▶ PROBLEM TO WORK ON
Lift out each line of the data that holds "This".

▶ Data items
==============================
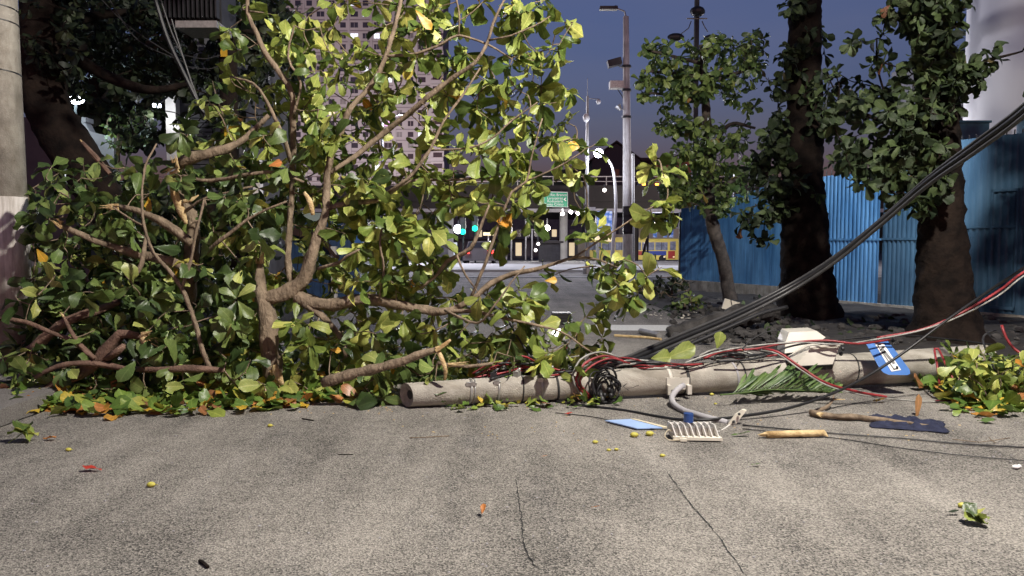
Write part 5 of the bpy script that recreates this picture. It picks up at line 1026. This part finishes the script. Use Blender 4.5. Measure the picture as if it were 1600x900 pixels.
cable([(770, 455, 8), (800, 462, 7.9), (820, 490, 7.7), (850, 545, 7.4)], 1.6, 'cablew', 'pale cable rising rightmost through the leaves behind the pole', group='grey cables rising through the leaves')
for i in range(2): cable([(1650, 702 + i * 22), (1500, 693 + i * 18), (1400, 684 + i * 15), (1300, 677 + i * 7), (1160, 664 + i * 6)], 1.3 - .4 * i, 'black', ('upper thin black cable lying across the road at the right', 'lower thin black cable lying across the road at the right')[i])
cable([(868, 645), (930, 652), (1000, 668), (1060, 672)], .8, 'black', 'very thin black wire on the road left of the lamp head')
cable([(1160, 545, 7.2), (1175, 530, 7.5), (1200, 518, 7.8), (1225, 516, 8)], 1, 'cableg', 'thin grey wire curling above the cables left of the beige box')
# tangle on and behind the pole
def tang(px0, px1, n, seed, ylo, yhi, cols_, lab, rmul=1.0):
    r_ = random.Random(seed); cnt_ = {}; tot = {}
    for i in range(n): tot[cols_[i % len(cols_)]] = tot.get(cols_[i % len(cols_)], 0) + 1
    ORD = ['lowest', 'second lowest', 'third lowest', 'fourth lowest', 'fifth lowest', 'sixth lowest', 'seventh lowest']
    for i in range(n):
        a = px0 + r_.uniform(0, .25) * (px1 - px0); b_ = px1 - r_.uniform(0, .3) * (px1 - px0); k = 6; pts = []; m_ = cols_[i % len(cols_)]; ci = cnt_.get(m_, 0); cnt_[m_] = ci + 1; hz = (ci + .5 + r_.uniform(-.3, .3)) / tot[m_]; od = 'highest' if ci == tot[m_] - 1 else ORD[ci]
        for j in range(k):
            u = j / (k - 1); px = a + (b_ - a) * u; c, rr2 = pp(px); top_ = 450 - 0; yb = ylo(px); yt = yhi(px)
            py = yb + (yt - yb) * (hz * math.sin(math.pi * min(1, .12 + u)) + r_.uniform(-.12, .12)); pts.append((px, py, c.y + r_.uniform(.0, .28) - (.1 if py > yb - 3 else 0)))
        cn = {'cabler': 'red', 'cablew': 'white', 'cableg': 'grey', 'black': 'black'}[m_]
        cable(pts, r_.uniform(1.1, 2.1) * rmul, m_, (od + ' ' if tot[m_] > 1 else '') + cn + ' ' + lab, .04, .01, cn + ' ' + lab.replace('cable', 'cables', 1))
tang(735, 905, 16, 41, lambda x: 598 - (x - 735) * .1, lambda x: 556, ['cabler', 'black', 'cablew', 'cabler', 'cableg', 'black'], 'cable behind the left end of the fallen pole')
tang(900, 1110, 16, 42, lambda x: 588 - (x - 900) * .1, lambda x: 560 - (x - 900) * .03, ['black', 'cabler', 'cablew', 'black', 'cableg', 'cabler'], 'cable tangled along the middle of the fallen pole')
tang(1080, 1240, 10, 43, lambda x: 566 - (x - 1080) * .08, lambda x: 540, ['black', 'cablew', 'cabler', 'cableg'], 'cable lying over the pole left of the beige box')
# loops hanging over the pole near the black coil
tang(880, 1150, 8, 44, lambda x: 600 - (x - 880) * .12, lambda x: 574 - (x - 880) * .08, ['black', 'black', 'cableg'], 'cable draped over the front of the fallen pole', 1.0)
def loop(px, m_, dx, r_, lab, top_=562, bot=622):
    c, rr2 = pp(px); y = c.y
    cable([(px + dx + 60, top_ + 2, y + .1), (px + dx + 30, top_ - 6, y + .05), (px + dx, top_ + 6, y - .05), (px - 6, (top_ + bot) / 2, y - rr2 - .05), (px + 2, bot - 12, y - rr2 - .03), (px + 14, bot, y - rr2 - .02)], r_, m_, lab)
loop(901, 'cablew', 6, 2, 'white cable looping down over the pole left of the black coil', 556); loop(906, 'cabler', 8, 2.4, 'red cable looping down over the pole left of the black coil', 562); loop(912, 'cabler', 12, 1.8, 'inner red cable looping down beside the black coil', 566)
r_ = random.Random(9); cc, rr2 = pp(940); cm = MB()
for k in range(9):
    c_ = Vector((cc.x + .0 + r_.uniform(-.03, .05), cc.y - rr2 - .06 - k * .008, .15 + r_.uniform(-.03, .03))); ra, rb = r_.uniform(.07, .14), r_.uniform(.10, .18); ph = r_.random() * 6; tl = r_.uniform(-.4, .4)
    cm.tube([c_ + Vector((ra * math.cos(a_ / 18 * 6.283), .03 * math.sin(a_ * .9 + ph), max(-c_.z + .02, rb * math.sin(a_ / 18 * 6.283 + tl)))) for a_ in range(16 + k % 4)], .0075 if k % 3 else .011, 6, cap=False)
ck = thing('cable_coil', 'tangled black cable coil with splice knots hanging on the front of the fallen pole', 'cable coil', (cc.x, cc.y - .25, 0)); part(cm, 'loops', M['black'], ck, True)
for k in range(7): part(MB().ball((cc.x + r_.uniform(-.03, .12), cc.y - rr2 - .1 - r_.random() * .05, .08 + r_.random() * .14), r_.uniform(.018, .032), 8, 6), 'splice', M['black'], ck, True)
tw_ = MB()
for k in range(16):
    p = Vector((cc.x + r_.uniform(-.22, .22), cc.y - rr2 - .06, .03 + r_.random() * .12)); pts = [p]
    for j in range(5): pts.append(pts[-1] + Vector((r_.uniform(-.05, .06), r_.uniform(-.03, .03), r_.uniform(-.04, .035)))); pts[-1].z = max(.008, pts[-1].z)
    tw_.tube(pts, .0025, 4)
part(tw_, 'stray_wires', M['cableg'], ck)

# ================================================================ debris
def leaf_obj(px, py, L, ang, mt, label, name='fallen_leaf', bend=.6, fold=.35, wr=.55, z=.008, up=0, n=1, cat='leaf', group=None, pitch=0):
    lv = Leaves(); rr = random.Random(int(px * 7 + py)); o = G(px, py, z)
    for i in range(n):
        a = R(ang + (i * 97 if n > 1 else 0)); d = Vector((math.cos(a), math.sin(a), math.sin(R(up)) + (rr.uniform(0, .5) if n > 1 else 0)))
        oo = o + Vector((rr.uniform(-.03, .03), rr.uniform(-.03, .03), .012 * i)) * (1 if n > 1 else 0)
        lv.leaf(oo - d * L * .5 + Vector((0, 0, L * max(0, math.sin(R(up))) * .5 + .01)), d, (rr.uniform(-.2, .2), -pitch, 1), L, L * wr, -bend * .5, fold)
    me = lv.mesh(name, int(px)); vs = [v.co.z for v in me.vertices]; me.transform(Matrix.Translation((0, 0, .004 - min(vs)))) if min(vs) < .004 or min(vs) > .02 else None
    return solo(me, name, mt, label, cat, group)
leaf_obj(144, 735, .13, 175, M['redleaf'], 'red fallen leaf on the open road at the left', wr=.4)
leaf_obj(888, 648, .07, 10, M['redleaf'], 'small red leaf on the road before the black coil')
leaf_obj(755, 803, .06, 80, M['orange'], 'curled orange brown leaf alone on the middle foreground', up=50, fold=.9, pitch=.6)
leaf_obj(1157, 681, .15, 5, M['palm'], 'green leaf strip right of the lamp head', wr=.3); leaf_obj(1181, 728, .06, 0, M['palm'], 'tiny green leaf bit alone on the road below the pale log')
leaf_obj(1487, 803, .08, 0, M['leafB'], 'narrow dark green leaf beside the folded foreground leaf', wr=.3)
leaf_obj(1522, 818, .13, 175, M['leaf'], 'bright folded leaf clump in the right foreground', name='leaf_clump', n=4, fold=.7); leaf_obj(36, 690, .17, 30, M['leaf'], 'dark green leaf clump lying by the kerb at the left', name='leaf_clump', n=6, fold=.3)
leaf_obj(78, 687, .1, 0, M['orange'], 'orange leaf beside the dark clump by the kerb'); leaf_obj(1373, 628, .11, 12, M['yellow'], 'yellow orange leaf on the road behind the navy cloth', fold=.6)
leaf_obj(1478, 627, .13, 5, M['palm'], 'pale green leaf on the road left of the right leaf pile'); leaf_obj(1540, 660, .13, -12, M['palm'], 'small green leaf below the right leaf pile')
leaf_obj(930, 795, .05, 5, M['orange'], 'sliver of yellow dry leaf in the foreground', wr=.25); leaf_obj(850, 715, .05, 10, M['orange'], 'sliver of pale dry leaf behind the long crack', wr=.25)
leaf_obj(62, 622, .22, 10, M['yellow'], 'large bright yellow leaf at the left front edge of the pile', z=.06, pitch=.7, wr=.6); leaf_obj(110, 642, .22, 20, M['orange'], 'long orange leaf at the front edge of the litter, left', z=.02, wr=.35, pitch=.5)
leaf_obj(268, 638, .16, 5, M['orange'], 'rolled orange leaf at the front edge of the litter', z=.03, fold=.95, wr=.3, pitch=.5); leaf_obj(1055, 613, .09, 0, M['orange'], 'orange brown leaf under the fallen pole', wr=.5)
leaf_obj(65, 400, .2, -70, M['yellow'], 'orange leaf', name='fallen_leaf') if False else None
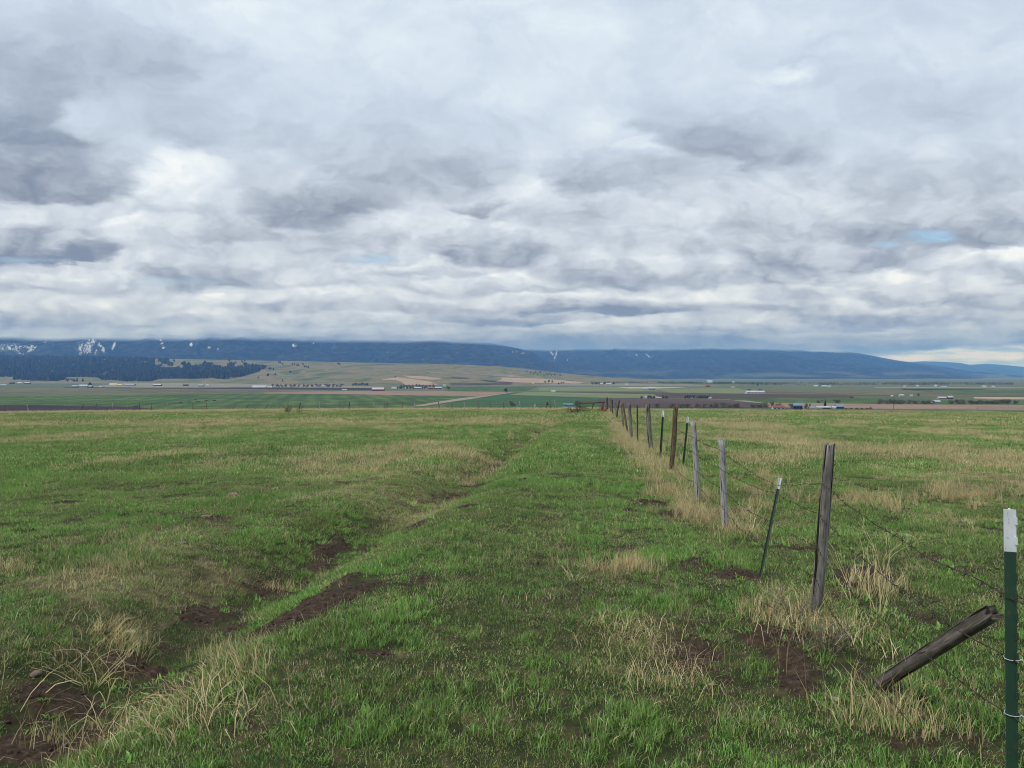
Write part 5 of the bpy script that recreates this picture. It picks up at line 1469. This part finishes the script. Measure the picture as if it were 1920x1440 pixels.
==============================
▶ ANSWER TO THE PROBLEM
Write part 5 of the bpy script that recreates this picture. It picks up at line 1026. This part finishes the script. Use Blender 4.5. Measure the picture as if it were 1600x900 pixels.
Write part 5 of the bpy script that recreates this picture. It picks up at line 1469. This part finishes the script. Measure the picture as if it were 1920x1440 pixels.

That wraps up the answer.